• **Work required**
Starting from the line that contains "by 939 pixels.", copy every line exactly until the line that contains "3.1, 31)), 0, 1)", which is also included.

• **Data for the task**
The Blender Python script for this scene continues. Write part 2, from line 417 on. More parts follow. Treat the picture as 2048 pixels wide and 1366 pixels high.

==

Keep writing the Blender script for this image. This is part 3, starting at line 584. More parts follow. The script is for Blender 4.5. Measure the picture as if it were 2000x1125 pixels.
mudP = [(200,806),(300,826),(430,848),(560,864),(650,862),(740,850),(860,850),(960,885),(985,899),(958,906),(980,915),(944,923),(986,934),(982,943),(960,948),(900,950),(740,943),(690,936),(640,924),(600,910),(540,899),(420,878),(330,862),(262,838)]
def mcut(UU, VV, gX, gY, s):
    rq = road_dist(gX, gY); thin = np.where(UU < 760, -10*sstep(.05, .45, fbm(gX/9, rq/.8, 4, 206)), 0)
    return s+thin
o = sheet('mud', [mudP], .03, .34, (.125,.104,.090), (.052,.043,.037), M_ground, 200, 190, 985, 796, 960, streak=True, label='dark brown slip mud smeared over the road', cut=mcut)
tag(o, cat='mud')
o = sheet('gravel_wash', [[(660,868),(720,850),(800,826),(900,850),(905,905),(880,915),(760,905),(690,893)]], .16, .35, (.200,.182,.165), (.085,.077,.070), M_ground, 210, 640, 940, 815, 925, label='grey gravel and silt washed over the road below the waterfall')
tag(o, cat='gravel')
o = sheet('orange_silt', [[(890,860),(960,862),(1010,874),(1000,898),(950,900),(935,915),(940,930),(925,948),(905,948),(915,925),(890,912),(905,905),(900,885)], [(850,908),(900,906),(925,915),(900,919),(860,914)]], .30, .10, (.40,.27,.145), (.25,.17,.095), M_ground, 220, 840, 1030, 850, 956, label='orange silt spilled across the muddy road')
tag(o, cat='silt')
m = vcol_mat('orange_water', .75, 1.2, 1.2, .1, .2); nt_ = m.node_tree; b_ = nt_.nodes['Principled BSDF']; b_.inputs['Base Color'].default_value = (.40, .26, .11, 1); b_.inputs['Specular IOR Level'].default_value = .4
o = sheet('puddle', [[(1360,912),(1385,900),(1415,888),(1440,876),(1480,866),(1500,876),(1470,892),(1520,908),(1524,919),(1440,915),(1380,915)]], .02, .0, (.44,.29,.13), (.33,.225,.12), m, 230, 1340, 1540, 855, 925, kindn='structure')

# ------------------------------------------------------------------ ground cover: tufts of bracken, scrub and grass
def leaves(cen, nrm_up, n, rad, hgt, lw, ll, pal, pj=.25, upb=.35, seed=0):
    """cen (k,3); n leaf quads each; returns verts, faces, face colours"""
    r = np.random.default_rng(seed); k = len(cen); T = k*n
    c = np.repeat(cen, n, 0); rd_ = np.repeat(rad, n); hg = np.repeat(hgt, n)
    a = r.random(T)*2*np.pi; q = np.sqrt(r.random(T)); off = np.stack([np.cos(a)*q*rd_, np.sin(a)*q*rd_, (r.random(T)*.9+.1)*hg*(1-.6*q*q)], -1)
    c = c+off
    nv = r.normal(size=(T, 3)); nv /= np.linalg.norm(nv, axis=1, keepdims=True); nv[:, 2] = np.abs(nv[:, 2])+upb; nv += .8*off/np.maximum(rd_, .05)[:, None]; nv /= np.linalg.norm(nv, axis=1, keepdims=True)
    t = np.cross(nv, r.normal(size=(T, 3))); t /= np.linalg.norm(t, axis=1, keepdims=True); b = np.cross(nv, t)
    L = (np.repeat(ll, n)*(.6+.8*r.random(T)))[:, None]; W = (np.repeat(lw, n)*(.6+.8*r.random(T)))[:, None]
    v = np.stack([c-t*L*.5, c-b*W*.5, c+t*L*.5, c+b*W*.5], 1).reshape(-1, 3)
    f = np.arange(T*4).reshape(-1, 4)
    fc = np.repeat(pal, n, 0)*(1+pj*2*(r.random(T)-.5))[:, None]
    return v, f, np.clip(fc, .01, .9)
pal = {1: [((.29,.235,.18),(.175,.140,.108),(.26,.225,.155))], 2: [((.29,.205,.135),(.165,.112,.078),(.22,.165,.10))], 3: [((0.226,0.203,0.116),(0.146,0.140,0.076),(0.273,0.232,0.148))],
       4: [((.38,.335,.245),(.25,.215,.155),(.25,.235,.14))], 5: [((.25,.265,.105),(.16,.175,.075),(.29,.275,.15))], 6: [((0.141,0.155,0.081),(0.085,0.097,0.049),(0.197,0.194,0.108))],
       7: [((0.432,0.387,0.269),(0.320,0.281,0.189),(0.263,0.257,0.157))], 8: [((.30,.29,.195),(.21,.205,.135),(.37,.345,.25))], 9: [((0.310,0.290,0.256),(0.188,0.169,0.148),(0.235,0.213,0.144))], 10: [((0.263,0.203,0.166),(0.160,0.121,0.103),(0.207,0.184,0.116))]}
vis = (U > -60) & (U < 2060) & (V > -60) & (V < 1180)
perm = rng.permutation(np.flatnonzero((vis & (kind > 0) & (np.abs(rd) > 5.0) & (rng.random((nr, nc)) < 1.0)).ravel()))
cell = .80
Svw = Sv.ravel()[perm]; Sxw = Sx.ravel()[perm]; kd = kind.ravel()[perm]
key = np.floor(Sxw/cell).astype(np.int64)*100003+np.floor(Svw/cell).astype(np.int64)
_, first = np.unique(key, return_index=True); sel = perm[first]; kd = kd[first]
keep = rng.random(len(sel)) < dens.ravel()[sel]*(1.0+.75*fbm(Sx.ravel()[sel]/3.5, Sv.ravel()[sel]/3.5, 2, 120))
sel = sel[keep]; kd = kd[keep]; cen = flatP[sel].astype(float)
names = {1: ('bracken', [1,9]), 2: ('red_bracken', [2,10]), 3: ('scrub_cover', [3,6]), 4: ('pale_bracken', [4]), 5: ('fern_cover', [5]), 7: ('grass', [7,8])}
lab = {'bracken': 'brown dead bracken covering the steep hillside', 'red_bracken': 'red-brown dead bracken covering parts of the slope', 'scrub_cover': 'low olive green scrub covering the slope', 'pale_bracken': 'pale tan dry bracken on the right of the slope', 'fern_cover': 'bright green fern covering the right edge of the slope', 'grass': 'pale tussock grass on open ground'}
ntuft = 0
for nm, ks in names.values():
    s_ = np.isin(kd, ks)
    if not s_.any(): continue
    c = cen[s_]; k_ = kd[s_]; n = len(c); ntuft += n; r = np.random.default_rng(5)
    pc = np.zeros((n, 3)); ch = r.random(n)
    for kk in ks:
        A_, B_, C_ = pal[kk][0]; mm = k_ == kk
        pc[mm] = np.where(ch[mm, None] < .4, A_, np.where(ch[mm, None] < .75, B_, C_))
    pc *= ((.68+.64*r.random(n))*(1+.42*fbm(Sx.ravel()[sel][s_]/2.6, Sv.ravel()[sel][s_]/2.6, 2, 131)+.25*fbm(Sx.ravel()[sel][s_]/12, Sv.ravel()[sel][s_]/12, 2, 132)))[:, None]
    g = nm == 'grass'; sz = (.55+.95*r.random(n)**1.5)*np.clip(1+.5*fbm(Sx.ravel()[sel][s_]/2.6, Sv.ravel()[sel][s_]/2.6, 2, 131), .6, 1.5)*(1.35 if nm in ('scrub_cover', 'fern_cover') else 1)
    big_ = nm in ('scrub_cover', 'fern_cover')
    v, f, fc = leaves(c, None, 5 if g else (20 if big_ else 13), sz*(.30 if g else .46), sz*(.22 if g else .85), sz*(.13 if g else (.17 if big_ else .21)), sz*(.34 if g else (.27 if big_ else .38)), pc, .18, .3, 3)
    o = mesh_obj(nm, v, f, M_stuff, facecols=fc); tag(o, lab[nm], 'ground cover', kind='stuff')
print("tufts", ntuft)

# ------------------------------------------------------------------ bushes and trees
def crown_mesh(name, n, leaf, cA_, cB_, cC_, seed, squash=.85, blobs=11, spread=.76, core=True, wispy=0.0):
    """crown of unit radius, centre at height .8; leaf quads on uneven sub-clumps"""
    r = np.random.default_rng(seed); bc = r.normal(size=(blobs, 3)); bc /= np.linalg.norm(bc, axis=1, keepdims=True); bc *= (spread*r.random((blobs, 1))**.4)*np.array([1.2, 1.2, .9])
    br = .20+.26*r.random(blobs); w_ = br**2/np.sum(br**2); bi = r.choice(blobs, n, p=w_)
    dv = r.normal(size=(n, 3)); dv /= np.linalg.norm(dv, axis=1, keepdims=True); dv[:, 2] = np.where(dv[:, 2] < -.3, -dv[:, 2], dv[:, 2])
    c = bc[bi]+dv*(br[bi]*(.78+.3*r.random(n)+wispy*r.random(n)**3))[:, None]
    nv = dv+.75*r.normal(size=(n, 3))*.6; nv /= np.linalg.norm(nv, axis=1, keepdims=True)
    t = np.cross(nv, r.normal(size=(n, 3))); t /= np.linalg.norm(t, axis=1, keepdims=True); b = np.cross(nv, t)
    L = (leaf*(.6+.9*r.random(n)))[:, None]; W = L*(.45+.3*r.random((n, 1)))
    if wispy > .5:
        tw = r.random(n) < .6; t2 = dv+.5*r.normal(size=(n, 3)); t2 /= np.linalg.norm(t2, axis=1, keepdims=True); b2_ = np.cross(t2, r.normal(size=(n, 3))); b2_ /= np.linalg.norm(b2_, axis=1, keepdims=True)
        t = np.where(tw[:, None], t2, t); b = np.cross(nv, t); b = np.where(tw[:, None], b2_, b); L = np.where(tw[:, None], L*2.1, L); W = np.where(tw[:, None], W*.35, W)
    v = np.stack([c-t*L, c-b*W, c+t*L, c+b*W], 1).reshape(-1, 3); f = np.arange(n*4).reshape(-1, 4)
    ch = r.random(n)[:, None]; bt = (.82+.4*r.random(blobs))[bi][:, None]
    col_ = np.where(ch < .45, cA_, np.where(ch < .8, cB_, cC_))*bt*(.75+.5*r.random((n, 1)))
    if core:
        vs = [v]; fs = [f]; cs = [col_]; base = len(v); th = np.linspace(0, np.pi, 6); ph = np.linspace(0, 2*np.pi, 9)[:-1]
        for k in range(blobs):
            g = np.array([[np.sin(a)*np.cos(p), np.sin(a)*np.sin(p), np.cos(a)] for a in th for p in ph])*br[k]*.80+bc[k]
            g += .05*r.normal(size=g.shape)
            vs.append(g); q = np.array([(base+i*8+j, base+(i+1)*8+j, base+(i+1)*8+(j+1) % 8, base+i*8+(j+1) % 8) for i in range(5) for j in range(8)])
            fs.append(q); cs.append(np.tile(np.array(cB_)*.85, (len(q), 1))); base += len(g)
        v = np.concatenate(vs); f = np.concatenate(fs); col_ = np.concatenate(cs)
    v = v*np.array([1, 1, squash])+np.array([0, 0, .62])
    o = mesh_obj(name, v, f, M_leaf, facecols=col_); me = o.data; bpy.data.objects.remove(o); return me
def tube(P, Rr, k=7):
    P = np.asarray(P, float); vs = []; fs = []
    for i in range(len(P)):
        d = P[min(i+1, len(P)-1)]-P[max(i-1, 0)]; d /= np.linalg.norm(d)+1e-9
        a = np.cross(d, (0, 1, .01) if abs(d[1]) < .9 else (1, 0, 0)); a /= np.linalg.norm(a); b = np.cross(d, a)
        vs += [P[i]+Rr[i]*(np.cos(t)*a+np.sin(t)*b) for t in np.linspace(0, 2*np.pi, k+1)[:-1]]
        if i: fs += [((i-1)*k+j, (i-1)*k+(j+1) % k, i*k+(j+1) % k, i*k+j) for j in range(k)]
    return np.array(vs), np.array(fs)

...

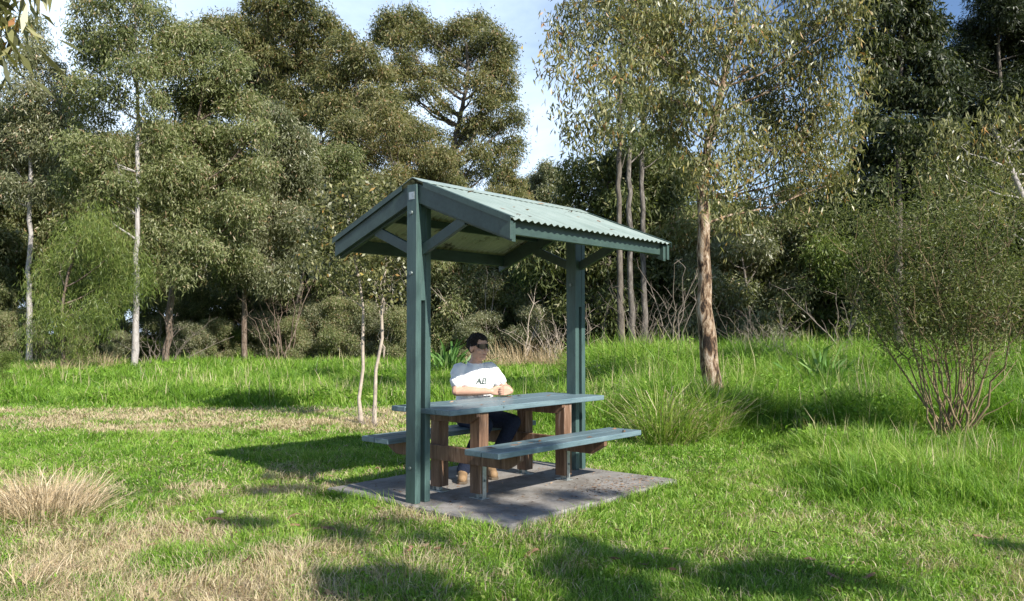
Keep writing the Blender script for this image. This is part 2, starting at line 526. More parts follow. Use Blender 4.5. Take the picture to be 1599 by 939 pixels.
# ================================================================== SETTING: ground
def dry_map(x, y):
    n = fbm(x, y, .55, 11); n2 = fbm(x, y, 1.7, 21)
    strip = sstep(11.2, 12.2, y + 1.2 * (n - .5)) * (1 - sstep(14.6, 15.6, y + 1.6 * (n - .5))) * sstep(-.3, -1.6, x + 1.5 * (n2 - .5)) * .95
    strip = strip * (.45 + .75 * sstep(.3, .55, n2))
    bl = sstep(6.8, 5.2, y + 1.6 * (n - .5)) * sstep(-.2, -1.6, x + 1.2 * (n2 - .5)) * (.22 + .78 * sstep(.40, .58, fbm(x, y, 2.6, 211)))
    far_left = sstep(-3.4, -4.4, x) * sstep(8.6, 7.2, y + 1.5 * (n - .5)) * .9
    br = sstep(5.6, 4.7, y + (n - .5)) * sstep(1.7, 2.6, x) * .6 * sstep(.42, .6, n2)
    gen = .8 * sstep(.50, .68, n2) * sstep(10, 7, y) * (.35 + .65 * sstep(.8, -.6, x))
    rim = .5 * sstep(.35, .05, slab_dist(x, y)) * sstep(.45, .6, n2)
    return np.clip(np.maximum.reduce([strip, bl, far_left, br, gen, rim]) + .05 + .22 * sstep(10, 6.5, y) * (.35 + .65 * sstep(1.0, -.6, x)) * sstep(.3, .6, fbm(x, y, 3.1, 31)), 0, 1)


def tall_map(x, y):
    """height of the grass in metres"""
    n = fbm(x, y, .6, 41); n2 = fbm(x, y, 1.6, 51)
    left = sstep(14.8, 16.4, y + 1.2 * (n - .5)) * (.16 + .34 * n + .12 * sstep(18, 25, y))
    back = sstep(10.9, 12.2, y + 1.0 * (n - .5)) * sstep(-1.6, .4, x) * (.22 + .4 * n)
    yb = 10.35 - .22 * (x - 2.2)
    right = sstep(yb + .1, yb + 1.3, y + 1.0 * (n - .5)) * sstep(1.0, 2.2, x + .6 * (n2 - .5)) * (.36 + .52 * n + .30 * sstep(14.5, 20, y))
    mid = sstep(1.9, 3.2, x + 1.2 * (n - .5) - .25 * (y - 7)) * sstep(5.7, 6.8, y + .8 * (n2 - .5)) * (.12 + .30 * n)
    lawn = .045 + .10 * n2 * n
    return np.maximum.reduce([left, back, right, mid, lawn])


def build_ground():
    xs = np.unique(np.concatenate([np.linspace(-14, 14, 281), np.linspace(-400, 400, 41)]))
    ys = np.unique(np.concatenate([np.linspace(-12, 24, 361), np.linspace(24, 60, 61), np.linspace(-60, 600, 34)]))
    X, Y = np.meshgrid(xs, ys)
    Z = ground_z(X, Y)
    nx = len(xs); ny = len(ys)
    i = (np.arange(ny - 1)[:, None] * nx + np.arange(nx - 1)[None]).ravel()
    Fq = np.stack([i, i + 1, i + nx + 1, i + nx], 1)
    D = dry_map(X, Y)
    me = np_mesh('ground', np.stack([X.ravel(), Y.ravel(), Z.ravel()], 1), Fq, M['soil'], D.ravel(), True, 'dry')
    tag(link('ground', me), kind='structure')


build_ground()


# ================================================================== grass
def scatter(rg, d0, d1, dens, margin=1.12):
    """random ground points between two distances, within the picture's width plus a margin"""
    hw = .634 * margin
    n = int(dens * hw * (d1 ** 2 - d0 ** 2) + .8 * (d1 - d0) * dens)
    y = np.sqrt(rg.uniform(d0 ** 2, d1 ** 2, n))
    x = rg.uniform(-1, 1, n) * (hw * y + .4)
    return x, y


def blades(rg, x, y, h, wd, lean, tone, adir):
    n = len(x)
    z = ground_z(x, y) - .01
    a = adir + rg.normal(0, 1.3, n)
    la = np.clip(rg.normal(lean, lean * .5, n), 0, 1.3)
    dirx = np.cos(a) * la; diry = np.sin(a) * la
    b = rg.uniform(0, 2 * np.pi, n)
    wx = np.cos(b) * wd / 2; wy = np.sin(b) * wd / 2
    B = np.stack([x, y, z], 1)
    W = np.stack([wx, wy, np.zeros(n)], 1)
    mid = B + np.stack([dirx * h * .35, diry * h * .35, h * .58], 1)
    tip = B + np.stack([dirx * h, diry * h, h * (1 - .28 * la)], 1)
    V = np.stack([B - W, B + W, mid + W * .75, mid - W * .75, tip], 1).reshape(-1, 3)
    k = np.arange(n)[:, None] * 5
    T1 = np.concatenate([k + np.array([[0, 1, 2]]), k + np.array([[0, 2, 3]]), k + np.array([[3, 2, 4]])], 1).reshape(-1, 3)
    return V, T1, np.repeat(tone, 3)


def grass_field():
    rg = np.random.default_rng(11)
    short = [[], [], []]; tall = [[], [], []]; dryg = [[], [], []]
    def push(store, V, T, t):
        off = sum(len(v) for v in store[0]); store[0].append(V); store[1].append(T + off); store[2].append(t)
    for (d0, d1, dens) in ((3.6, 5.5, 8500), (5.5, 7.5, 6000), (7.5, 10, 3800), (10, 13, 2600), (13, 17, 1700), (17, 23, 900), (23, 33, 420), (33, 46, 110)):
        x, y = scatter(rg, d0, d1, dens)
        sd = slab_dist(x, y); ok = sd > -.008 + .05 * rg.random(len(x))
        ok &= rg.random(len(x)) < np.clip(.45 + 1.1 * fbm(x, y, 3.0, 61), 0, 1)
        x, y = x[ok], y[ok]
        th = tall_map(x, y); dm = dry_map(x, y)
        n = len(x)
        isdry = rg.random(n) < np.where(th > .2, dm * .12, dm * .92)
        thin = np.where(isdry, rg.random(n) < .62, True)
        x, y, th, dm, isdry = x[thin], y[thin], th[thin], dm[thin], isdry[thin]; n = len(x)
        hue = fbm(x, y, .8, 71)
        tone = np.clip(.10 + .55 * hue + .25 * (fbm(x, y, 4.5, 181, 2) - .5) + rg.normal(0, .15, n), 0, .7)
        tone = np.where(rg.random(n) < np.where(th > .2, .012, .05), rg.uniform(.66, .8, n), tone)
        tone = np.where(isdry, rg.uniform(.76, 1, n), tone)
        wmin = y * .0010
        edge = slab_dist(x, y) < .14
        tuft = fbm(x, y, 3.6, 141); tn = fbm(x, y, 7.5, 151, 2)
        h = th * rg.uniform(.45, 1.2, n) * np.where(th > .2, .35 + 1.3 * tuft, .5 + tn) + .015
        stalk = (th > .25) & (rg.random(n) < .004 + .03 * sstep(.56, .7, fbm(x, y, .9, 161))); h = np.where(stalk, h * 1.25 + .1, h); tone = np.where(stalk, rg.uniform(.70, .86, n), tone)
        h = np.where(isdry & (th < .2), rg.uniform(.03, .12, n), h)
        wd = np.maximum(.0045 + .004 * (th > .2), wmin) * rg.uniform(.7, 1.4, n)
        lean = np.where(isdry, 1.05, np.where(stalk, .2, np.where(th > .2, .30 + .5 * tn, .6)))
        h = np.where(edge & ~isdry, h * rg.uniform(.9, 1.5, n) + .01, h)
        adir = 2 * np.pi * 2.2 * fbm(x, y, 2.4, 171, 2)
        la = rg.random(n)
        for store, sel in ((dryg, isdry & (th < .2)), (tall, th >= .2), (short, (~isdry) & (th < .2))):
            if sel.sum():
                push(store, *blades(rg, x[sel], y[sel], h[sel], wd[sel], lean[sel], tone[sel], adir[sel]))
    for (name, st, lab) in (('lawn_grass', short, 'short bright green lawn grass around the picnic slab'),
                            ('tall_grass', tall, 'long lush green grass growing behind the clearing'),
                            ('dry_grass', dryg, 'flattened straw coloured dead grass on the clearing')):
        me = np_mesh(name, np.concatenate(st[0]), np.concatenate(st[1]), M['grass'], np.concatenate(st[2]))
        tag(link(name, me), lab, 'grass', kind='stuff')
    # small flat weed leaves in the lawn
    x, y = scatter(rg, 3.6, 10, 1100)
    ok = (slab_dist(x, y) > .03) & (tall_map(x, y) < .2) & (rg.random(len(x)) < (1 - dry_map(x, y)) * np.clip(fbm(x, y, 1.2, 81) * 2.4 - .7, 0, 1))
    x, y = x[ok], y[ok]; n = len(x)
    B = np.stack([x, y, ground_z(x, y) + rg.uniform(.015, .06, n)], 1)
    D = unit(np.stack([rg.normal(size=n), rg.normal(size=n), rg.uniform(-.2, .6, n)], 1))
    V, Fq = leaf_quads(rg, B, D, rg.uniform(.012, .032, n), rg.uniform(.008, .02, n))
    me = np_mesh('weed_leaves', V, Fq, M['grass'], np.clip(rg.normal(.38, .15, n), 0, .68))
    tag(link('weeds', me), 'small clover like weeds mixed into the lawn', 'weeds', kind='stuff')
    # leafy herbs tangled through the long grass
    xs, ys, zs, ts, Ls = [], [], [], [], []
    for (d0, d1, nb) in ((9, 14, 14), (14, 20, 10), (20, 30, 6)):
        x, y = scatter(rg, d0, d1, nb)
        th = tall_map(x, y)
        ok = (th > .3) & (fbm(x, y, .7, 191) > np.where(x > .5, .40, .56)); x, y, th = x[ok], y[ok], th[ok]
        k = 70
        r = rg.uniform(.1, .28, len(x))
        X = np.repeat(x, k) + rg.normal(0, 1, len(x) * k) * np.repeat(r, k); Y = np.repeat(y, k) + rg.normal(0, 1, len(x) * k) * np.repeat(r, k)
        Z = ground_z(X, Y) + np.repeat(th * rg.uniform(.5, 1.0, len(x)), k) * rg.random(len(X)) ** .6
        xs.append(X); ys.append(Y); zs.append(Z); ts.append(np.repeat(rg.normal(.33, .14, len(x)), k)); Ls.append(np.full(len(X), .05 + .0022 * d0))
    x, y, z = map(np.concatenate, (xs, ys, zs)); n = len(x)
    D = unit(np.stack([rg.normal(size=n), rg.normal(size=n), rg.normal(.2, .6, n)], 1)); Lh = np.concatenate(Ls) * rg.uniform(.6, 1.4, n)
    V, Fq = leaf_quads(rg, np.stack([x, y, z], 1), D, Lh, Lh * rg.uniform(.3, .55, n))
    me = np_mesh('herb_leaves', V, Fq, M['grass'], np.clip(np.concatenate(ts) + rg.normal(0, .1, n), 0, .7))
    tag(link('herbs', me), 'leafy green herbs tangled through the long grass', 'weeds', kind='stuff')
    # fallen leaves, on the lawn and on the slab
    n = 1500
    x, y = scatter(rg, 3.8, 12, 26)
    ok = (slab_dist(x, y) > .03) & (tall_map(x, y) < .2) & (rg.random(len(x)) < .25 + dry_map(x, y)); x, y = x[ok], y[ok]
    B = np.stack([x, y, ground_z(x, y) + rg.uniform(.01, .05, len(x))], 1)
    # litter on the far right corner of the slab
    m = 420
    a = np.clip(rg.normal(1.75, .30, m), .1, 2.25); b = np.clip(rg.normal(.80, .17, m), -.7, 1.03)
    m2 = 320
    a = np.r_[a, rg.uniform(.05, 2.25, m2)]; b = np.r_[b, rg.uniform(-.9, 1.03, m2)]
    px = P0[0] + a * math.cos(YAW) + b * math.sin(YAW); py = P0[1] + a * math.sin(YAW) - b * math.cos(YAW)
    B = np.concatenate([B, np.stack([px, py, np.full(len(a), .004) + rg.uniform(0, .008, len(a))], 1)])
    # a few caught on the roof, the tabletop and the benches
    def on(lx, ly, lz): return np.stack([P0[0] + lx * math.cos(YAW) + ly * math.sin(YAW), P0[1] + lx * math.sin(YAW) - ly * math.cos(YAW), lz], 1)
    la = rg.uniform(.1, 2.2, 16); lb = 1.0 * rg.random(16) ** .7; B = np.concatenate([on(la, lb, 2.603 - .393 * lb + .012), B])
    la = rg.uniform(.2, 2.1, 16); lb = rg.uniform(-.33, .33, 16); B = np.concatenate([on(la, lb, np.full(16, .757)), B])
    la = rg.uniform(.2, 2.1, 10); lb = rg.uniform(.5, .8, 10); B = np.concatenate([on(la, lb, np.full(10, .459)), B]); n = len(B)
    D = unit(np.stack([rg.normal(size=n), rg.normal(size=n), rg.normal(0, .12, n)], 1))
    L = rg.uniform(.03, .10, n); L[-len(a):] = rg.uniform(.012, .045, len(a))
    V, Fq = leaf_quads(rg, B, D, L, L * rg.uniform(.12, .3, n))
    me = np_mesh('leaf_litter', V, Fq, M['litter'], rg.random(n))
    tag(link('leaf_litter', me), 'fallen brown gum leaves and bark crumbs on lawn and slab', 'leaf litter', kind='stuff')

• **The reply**
Keep writing the Blender script for this image. This is part 2, starting at line 526. More parts follow. Use Blender 4.5. Take the picture to be 1599 by 939 pixels.
# ================================================================== SETTING: ground
def dry_map(x, y):
    n = fbm(x, y, .55, 11); n2 = fbm(x, y, 1.7, 21)
    strip = sstep(11.2, 12.2, y + 1.2 * (n - .5)) * (1 - sstep(14.6, 15.6, y + 1.6 * (n - .5))) * sstep(-.3, -1.6, x + 1.5 * (n2 - .5)) * .95
    strip = strip * (.45 + .75 * sstep(.3, .55, n2))
    bl = sstep(6.8, 5.2, y + 1.6 * (n - .5)) * sstep(-.2, -1.6, x + 1.2 * (n2 - .5)) * (.22 + .78 * sstep(.40, .58, fbm(x, y, 2.6, 211)))
    far_left = sstep(-3.4, -4.4, x) * sstep(8.6, 7.2, y + 1.5 * (n - .5)) * .9
    br = sstep(5.6, 4.7, y + (n - .5)) * sstep(1.7, 2.6, x) * .6 * sstep(.42, .6, n2)
    gen = .8 * sstep(.50, .68, n2) * sstep(10, 7, y) * (.35 + .65 * sstep(.8, -.6, x))
    rim = .5 * sstep(.35, .05, slab_dist(x, y)) * sstep(.45, .6, n2)
    return np.clip(np.maximum.reduce([strip, bl, far_left, br, gen, rim]) + .05 + .22 * sstep(10, 6.5, y) * (.35 + .65 * sstep(1.0, -.6, x)) * sstep(.3, .6, fbm(x, y, 3.1, 31)), 0, 1)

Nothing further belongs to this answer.